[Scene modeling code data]
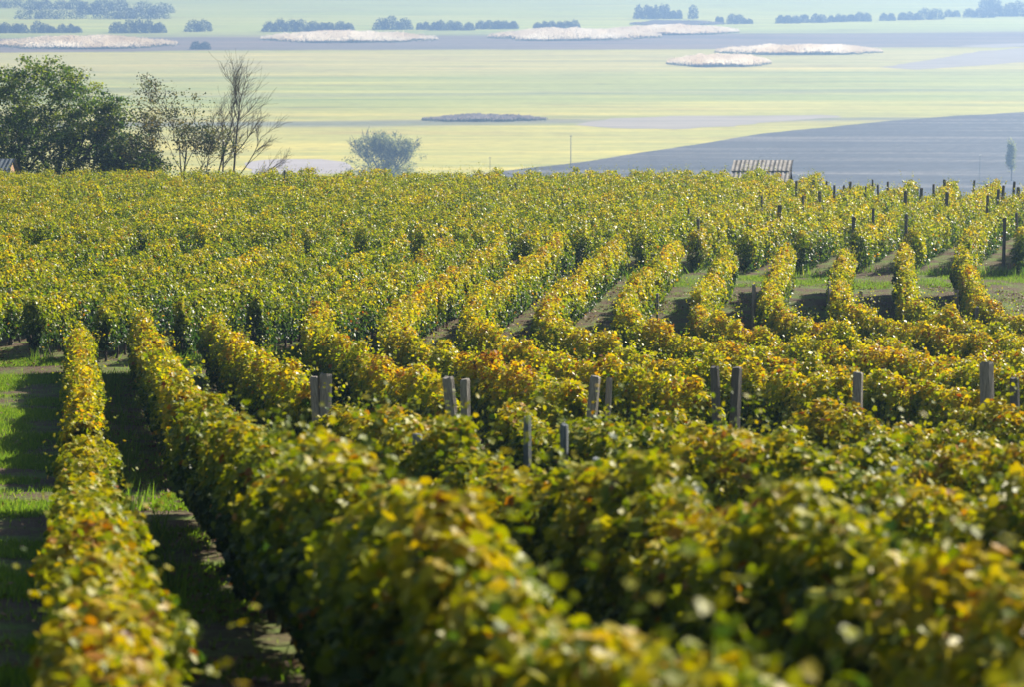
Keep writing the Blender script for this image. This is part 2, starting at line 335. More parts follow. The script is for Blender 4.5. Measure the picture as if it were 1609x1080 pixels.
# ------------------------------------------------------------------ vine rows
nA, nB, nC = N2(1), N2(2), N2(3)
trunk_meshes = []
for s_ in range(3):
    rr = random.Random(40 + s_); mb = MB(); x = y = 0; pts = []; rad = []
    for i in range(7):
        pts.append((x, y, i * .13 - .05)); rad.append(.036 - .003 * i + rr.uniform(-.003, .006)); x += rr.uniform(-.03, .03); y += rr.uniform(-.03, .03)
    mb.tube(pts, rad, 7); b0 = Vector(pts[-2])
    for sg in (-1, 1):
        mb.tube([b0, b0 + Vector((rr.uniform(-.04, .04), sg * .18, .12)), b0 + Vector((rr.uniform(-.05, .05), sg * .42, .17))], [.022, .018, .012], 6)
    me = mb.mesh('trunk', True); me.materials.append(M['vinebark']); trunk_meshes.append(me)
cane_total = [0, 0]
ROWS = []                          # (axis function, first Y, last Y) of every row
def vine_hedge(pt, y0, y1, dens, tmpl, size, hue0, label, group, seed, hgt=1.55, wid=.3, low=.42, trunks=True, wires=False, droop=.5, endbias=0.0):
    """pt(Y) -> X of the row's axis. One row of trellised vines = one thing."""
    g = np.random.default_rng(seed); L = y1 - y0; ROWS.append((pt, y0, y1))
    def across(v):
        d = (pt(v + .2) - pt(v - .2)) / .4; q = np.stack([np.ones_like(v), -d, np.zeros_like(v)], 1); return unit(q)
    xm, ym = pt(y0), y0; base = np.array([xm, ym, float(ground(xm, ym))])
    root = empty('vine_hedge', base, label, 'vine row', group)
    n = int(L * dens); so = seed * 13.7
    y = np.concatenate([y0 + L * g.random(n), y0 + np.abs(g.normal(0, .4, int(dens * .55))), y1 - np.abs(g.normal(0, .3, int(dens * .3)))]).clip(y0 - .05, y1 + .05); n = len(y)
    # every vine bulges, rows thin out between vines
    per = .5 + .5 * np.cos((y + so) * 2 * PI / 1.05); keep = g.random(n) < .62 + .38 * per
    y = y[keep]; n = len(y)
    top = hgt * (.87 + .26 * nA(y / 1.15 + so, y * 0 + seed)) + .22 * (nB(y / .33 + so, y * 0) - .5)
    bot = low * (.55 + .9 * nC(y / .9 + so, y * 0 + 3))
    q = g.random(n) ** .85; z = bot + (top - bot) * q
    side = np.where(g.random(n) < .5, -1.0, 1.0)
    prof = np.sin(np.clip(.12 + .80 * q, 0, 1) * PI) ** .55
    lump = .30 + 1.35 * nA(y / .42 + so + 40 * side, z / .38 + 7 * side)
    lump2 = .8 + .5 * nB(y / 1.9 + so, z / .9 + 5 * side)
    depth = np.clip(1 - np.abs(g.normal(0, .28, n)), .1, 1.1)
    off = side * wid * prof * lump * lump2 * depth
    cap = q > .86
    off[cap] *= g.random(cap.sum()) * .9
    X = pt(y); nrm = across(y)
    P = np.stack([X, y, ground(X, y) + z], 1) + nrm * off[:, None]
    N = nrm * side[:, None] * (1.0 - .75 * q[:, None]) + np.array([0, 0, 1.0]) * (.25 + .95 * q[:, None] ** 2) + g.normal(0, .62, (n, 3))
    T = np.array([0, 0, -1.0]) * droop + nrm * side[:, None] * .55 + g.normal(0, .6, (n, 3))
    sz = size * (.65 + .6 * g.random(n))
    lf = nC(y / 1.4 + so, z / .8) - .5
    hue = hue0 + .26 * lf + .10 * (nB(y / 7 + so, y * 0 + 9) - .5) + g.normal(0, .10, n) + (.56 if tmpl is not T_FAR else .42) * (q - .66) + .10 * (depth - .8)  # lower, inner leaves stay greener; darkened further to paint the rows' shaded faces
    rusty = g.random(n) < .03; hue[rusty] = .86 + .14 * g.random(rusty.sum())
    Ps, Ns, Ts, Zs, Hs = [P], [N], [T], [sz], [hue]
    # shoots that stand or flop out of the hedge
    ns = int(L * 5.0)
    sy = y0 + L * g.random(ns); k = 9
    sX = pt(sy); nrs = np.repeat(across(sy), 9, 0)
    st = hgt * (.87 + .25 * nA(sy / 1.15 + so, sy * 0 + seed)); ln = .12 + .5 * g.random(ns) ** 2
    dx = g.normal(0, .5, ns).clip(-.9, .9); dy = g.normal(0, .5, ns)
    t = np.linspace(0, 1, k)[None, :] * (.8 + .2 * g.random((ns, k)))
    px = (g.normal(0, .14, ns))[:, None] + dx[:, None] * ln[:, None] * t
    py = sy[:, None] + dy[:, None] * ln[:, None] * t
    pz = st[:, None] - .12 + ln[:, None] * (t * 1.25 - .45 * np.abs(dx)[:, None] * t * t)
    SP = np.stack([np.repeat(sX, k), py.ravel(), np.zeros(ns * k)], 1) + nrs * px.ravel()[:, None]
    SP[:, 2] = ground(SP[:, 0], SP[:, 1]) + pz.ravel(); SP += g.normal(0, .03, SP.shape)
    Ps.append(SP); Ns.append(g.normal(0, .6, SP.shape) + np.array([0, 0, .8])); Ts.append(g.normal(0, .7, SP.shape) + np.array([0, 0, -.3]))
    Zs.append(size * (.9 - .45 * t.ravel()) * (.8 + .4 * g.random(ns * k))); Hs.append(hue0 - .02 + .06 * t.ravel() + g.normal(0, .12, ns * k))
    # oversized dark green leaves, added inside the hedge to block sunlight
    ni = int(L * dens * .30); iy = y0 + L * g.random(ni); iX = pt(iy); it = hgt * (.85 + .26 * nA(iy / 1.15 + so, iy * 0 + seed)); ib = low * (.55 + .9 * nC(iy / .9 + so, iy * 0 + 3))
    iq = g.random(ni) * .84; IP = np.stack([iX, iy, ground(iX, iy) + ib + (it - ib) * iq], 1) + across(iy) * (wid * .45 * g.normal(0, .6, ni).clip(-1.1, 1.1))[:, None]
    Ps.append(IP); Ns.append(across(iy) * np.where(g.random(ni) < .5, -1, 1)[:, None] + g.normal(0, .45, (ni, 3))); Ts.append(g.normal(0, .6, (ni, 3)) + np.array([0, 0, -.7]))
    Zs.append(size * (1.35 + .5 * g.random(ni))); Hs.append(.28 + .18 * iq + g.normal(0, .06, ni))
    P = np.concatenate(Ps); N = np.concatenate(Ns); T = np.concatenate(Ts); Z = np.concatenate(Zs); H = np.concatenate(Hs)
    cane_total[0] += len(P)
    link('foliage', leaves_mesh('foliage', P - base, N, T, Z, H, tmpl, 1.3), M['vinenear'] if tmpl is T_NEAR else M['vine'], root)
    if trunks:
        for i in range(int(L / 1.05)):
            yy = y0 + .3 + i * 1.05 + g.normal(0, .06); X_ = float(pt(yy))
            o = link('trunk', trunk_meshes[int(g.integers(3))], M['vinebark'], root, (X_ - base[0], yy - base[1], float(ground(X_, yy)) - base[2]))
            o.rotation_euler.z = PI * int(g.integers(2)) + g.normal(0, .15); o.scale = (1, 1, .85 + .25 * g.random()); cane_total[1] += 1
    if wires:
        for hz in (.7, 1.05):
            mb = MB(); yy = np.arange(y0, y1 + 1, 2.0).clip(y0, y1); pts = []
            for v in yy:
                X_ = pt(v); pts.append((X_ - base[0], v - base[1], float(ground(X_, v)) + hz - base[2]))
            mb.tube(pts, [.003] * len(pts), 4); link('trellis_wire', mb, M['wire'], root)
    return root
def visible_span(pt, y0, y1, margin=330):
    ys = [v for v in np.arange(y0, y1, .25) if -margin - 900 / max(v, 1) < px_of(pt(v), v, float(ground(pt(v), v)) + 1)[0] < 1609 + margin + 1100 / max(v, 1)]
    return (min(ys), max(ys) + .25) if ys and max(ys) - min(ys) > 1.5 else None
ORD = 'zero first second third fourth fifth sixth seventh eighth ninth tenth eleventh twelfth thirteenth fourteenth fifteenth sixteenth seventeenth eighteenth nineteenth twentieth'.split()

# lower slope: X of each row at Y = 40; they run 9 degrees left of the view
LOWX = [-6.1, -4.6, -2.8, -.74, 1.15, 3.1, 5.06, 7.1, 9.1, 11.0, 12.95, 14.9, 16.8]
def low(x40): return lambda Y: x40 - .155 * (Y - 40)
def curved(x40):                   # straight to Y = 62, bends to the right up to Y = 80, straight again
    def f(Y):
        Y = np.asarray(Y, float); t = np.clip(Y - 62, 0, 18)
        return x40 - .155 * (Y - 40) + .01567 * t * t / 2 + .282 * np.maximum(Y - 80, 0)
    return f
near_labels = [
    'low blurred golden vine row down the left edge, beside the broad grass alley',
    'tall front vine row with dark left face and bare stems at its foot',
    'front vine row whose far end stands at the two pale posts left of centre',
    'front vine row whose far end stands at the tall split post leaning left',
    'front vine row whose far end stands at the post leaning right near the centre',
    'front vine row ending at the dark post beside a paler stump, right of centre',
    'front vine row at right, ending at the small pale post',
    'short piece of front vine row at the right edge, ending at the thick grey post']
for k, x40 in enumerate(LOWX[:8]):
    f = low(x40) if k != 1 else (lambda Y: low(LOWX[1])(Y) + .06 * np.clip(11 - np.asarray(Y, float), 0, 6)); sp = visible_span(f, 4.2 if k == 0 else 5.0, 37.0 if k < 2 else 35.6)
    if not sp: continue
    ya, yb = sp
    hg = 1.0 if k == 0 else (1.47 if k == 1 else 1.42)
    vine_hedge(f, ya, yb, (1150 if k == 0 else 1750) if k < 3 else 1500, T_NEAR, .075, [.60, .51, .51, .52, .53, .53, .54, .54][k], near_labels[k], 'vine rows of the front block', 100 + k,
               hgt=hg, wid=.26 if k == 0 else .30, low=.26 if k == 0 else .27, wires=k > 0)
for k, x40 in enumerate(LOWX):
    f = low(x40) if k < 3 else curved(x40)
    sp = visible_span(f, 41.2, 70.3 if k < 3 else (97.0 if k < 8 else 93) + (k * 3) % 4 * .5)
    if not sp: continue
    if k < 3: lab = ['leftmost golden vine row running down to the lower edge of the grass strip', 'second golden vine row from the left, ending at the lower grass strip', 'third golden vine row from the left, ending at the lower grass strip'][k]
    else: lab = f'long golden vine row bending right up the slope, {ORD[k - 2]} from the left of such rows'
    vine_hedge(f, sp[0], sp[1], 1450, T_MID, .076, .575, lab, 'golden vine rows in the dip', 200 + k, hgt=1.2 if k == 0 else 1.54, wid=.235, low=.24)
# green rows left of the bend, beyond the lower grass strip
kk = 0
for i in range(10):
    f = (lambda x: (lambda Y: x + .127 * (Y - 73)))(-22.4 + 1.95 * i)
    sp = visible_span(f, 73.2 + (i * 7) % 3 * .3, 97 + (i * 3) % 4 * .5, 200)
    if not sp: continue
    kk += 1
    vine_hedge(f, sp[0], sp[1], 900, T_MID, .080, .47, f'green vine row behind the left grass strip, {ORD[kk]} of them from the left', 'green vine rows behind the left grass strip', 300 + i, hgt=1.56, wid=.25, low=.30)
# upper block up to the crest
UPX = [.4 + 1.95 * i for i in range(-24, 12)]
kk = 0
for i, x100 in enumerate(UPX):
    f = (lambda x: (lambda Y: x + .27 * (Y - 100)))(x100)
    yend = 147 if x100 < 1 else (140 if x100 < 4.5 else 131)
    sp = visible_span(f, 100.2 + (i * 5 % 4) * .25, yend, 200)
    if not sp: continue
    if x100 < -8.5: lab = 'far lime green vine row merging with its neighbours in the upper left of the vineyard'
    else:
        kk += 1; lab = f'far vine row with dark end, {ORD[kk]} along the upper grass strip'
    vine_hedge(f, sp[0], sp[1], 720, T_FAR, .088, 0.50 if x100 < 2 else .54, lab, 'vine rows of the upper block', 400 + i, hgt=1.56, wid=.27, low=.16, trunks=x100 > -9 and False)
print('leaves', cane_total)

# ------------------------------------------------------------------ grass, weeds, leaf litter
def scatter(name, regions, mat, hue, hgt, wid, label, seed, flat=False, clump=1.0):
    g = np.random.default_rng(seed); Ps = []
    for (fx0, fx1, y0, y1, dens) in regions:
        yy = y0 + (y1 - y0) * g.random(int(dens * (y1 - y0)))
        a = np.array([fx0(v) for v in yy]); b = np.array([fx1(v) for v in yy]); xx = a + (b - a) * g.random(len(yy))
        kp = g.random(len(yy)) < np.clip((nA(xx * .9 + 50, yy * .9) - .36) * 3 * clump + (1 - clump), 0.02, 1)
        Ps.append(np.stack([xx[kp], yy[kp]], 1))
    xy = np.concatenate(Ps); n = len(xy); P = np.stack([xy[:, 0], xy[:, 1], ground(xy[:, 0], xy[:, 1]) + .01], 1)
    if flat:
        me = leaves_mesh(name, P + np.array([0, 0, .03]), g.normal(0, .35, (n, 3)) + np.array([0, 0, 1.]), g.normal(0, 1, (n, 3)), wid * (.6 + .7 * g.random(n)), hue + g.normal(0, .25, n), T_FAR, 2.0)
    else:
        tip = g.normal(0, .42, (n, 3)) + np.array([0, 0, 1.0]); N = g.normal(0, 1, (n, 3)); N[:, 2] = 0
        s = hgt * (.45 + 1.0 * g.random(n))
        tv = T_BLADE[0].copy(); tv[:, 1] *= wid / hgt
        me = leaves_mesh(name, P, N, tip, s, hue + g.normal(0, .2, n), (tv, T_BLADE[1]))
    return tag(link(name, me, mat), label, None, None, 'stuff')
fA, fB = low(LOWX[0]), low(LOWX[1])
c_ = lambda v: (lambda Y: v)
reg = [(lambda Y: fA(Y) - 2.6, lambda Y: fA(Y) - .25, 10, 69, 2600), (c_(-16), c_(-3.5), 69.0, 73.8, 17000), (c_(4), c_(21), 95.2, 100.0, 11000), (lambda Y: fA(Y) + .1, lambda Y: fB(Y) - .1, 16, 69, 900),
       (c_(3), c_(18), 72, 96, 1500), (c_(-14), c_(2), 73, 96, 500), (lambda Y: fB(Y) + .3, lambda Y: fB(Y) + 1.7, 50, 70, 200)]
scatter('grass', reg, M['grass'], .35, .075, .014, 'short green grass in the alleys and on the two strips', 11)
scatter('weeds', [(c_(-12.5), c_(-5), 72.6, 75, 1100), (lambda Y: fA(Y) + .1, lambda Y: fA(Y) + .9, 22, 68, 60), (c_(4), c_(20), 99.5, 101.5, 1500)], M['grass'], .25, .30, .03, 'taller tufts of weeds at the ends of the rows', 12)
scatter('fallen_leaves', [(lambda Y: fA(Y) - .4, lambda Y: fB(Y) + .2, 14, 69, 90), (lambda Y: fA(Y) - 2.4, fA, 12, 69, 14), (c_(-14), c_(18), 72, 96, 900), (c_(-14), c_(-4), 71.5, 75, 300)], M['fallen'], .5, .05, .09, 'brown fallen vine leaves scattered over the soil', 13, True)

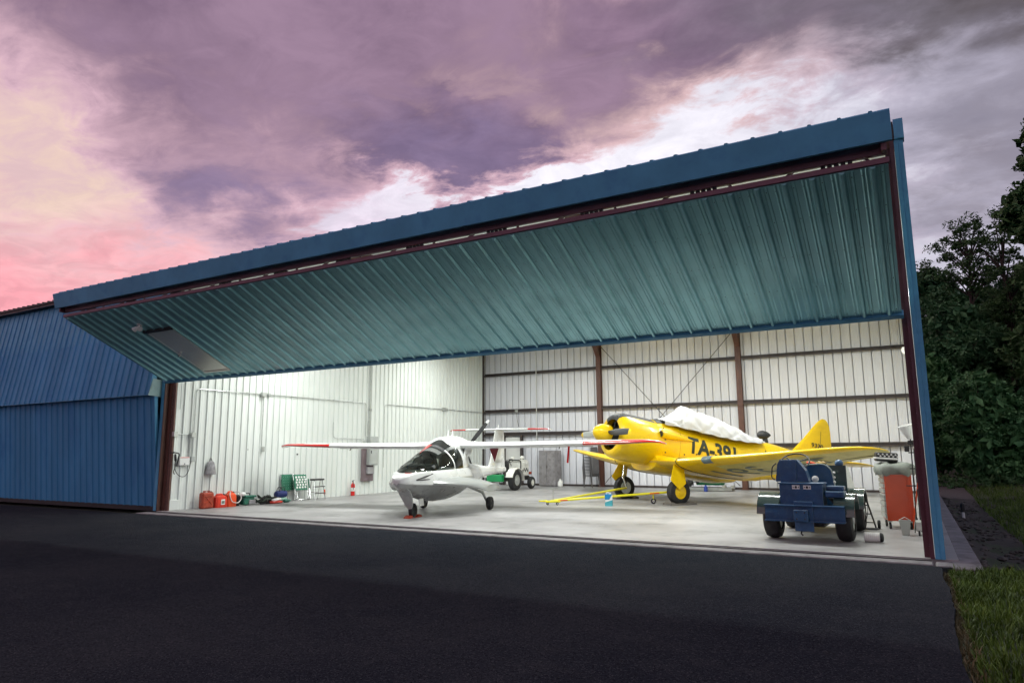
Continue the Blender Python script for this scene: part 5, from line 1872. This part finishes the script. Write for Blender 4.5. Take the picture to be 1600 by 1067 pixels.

Written task:
Retype exactly what runs from the line containing "Zs.append(size * (1.35" through the line containing "cane_total[0] += len(P)", both lines included, and stop there.

Solution for this task:
    Zs.append(size * (1.35 + .5 * g.random(ni))); Hs.append(.28 + .18 * iq + g.normal(0, .06, ni))
    P = np.concatenate(Ps); N = np.concatenate(Ns); T = np.concatenate(Ts); Z = np.concatenate(Zs); H = np.concatenate(Hs)
    cane_total[0] += len(P)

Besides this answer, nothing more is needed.